TO BE DONE:
Across the data below, how many lines hold "objects"? Answer with that number and nothing else.

——

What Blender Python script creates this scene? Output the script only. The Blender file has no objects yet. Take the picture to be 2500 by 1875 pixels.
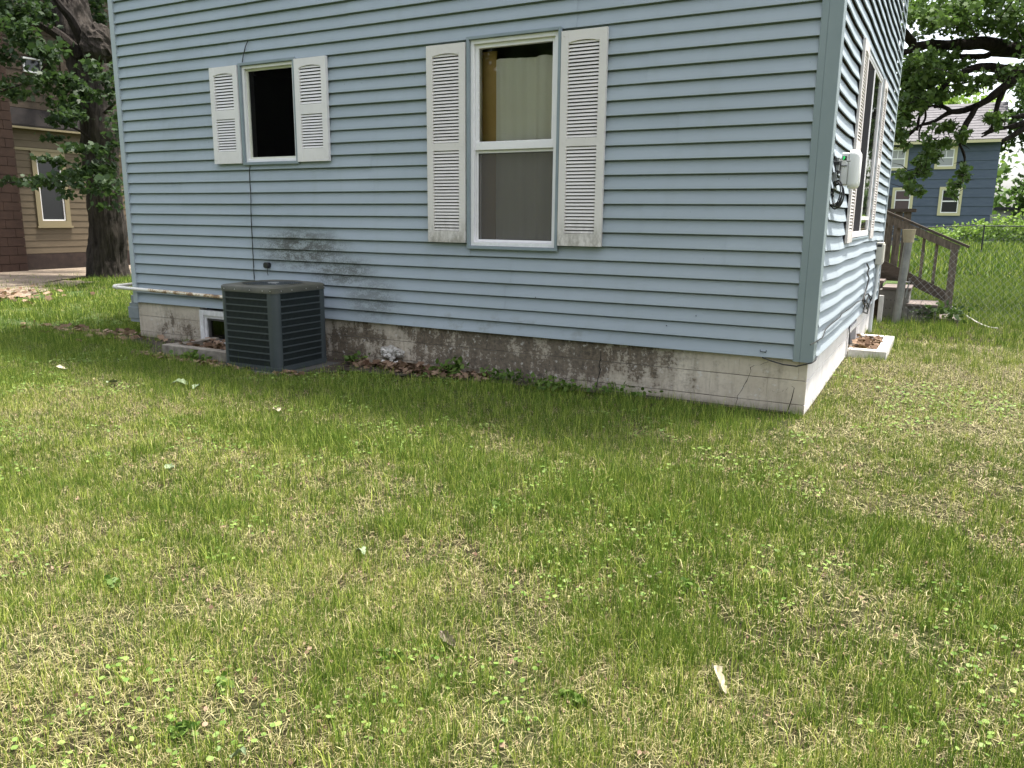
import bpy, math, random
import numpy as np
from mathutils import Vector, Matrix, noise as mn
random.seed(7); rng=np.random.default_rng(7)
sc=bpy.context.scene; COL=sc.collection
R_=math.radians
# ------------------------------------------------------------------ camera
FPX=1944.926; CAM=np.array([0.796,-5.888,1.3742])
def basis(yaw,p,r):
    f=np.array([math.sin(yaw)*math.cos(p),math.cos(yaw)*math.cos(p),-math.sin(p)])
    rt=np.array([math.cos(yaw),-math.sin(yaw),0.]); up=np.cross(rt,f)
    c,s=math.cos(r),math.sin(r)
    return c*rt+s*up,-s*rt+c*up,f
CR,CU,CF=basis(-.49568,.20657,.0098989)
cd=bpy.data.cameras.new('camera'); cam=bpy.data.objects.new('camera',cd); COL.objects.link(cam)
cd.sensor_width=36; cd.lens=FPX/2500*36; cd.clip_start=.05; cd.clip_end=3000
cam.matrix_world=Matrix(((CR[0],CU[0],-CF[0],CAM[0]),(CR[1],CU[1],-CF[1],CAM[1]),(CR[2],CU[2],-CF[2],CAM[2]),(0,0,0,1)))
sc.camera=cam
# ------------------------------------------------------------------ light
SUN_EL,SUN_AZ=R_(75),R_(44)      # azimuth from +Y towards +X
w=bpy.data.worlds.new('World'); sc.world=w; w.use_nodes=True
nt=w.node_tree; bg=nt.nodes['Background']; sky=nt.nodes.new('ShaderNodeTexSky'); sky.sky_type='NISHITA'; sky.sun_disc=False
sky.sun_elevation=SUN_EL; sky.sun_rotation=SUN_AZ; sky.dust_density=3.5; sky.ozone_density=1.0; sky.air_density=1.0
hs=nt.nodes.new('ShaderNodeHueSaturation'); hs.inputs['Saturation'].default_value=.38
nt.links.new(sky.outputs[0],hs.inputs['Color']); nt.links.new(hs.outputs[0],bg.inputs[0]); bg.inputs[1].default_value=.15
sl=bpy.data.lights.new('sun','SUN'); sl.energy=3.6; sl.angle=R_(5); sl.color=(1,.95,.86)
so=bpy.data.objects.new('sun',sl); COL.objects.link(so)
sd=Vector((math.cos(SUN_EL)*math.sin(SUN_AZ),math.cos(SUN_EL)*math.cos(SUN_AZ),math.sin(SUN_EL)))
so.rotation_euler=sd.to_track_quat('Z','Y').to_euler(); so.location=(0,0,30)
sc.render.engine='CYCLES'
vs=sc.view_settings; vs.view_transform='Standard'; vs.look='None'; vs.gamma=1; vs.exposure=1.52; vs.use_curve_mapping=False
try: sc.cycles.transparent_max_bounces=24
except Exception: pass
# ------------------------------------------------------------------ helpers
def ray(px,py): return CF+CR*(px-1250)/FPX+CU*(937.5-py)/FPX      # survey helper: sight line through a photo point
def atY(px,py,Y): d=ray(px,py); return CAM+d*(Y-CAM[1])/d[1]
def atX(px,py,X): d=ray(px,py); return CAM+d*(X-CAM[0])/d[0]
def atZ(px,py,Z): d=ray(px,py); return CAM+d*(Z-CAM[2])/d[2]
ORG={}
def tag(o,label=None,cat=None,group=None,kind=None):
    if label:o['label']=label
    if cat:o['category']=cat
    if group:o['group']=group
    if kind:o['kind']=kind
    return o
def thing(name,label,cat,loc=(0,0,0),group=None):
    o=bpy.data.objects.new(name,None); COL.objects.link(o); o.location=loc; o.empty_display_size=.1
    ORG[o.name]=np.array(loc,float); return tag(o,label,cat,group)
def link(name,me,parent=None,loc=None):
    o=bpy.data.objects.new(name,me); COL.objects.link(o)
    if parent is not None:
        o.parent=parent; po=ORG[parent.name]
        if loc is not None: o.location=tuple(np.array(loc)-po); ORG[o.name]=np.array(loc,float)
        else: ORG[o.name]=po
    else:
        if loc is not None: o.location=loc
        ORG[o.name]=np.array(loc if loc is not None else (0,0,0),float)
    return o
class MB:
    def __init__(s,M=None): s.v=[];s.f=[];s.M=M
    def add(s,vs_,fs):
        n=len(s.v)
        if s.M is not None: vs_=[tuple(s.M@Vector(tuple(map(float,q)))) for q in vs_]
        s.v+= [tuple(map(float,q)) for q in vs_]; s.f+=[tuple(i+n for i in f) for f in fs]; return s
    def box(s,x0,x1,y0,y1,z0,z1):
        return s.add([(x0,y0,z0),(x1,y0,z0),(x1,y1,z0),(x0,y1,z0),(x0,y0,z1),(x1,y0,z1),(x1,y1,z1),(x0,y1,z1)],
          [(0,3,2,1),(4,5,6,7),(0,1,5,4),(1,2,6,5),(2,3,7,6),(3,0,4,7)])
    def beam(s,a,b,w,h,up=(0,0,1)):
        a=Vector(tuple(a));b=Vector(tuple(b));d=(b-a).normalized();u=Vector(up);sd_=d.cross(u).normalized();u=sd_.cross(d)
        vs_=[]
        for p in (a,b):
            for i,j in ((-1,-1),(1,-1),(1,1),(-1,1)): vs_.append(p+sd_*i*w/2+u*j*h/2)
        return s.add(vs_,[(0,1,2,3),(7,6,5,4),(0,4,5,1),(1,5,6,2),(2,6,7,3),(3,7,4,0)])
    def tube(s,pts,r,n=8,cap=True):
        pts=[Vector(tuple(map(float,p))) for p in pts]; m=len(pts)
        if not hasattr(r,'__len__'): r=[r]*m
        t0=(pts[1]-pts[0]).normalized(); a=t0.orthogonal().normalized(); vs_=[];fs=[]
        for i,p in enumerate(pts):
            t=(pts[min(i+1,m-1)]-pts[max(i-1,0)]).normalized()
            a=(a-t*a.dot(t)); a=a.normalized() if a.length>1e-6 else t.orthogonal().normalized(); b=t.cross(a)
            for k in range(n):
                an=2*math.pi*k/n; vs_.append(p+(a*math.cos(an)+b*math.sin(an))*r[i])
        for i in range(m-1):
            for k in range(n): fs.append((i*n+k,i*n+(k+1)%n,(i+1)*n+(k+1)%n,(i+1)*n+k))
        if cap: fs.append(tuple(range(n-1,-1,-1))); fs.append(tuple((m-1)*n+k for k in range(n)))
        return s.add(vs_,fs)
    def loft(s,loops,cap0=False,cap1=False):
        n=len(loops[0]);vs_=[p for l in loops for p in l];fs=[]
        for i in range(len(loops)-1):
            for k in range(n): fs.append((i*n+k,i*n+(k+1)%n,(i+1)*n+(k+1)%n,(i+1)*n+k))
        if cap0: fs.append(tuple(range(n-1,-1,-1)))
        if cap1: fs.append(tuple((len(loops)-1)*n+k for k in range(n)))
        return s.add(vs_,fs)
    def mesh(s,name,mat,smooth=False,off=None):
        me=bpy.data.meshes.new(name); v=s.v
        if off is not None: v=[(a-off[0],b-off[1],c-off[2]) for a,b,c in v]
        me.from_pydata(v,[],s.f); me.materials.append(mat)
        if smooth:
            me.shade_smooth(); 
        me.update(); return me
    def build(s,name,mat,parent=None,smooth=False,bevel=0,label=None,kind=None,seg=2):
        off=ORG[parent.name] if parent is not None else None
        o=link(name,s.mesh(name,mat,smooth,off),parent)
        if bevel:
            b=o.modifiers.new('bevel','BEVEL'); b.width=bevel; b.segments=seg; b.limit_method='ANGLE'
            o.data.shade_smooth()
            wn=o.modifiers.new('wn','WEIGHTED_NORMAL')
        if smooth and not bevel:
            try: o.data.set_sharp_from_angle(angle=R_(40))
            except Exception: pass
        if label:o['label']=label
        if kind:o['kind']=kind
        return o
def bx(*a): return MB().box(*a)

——

FINAL RESULT:
5